McDonald's secured naming rights to the Chicago Fire's $750 million stadium opening in 2028, paying an estimated $12 million per year over a 20-year term, according to two people familiar with the agreement. The deal marks the first time the Oak Brook-based chain has branded a major U.S. professional sports venue, despite sponsoring arenas in Paris, Melbourne, and São Paulo since 2016.
The stadium, McDonald's Park, sits inside The 78, a mixed-use development on 62 acres of former rail yards between Chinatown and the South Loop. Fire owner Joe Mansueto, who relocated the team from suburban Bridgeview in 2019, broke ground in November. The 28,000-seat venue is the centerpiece of a district that includes 8 million square feet of residential, office, and retail space. McDonald's will anchor the complex with a 20,000-square-foot flagship restaurant—triple the size of a standard unit—featuring test kitchen concepts and a rooftop terrace overlooking the pitch.
The naming-rights valuation lands in the upper quartile for MLS stadiums, trailing only SoFi's rumored $15 million annual commitment to LAFC's BMO naming extension and approaching the $13 million Allianz pays for Minnesota United's home. But the deal's premium reflects McDonald's strategic retreat from its 2018 suburban headquarters move. The company relocated 2,000 employees back to the West Loop in 2022, and CEO Chris Kempczinski told analysts in March that Chicago metro remains the brand's third-largest U.S. market by unit count, behind Los Angeles and New York. The Fire sponsorship ties McDonald's to a franchise averaging 18,400 fans per match in 2025, up 22% since returning to Soldier Field four years ago.
Mansueto's timeline compresses risk. Construction financing closed in February with $480 million in tax-increment bonds and a $270 million private equity tranche led by Ares Management, which also holds a 12% stake in MLS through the league's private equity program. The Fire must vacate Soldier Field by October 2027 under their lease with the Chicago Park District, leaving 16 months of schedule cushion. Naming-rights revenue begins accruing in January 2028 regardless of stadium completion, a clause McDonald's negotiated to derisk the sponsorship given Chicago's infrastructure delays—the Red Line extension running through The 78 is now pegged for 2030, two years behind the original target.
The deal unlocks secondary revenue McDonald's has tested overseas but never deployed domestically. The flagship restaurant operates as a licensed location under a joint venture with Fire majority owner Mansueto, who takes 35% of net operating income in exchange for below-market rent. McDonald's gains rights to sell co-branded Fire merchandise inside all 340 Chicagoland locations and can activate sampling zones on match days, a format the company piloted at Paris Saint-Germain's Parc des Princes starting in 2020. Sponsorship inventory also includes dasher boards, club-level branding, and exclusive quick-service rights inside the stadium, displacing Levy Restaurants' generic burger concessions.

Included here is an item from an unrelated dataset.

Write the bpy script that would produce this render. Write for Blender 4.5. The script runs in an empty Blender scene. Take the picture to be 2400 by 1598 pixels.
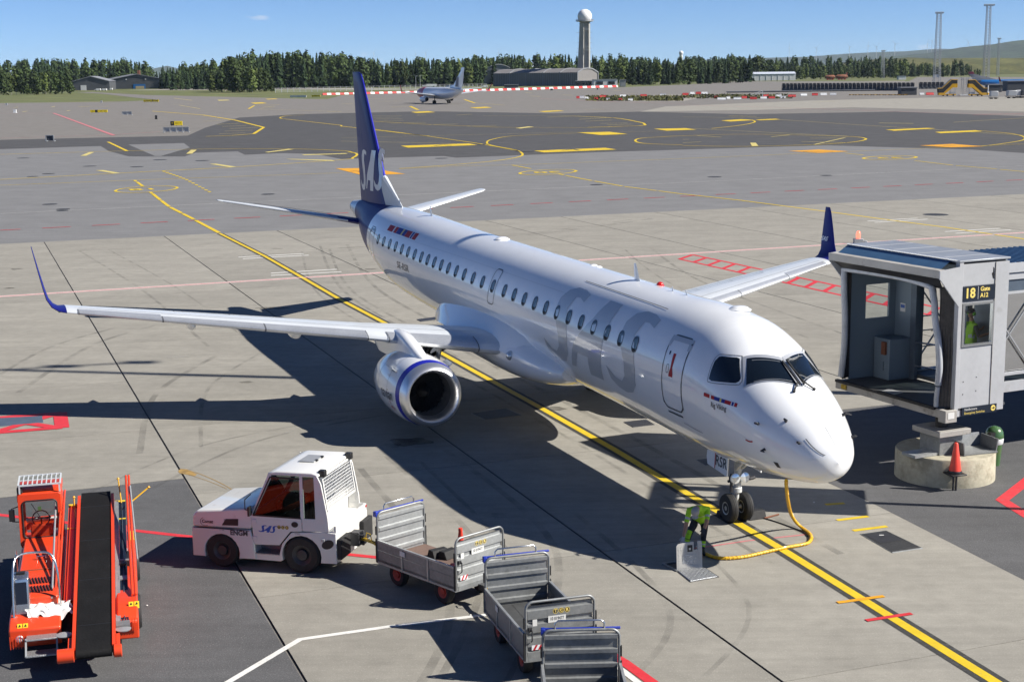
import bpy, bmesh, math, random
from math import sin, cos, tan, pi, radians, sqrt, atan2
from mathutils import Vector, Matrix, noise as mnoise

random.seed(7)
scene = bpy.context.scene
COL = scene.collection

# ------------------------------------------------------------------ camera
CAM_H, CAM_F, CAM_PITCH, CAM_ROLL = 10.3174, 3468.79, radians(10.2418), radians(-0.72366)
_cp, _sp = cos(CAM_PITCH), sin(CAM_PITCH)
_fwd = Vector((0, _cp, -_sp)); _up0 = Vector((0, _sp, _cp)); _rt0 = Vector((1, 0, 0))
_rt = cos(CAM_ROLL)*_rt0 + sin(CAM_ROLL)*_up0
_up = -sin(CAM_ROLL)*_rt0 + cos(CAM_ROLL)*_up0
CAM_O = Vector((0, 0, CAM_H))
cam = bpy.data.cameras.new('camera')
cam.sensor_width = 36.0
cam.lens = 36.0*CAM_F/2400.0
cam.clip_start = 0.1
cam.clip_end = 60000
cam_o = bpy.data.objects.new('camera', cam)
COL.objects.link(cam_o)
cam_o.matrix_world = Matrix(((_rt.x, _up.x, -_fwd.x, 0), (_rt.y, _up.y, -_fwd.y, 0), (_rt.z, _up.z, -_fwd.z, CAM_H), (0, 0, 0, 1)))
scene.camera = cam_o

# ------------------------------------------------------------------ sky, sun, exposure
SUN_EL, SUN_AZ = radians(38.7), radians(-11.0)          # direction towards the sun, azimuth from +X
world = bpy.data.worlds.new('World'); scene.world = world
world.use_nodes = True
wn, wl = world.node_tree.nodes, world.node_tree.links
wn.clear()
w_out = wn.new('ShaderNodeOutputWorld'); w_bg = wn.new('ShaderNodeBackground')
sky = wn.new('ShaderNodeTexSky'); sky.sky_type = 'NISHITA'; sky.sun_disc = False
sky.sun_elevation = SUN_EL
sky.sun_rotation = pi/2 - SUN_AZ
sky.altitude = 200; sky.air_density = 0.45; sky.dust_density = 0.0; sky.ozone_density = 4.0
w_bg.inputs['Strength'].default_value = 0.055
w_tint = wn.new('ShaderNodeMix'); w_tint.data_type = 'RGBA'; w_tint.blend_type = 'MULTIPLY'; w_tint.inputs[0].default_value = 1.0
w_tint.inputs[7].default_value = (0.96, 1.12, 1.30, 1)
wl.new(sky.outputs[0], w_tint.inputs[6])
# a low bank of small clouds all round the horizon
w_tc = wn.new('ShaderNodeTexCoord'); w_map = wn.new('ShaderNodeMapping'); w_map.inputs['Scale'].default_value = (16, 16, 75)
w_no = wn.new('ShaderNodeTexNoise'); w_no.inputs['Scale'].default_value = 1.0; w_no.inputs['Detail'].default_value = 6; w_no.inputs['Roughness'].default_value = 0.55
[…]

League-wide, the McDonald's commitment signals naming-rights appetite returning after a two-year lull. MLS added zero new naming deals in 2024, the first blank year since 2014, as brands waited for Apple's 10-year, $2.5 billion streaming contract to prove audience migration from linear TV. March data showed MLS Season Pass averaging 1.1 million viewers per match window, up 34% year-over-year, enough to move Audi, Delta, and now McDonald's off the sidelines. Charlotte FC is fielding bids for its stadium name after buying out previous sponsor Ally Financial in December, with three QSR brands and two airlines in the mix, per a broker who declined to name clients.
Watch whether McDonald's extends activation into Fire player endorsements—the company hasn't signed an individual athlete since LeBron James in 2015—and whether Mansueto uses the cash flow to pre-fund his $120 million stadium equity gap. The Fire are also negotiating a jersey front sponsor to replace Wintrust, whose deal expires in December 2027; naming-rights holders typically get first refusal, and McDonald's has told the club it is evaluating the asset. Construction milestones hit in September when the first steel goes vertical, and McDonald's brand integration begins in Q1 2027 when the test kitchen opens in a temporary structure on-site.
The Oak Brook headquarters McDonald's sold in 2018 for $40 million now sits vacant. The company's new West Loop office is 1.4 miles from McDonald's Park.
The takeaway
McDonald's pays **$12M annually** for Chicago Fire naming rights, its first U.S. stadium deal, anchoring a South Loop bet after reversing its suburban exit.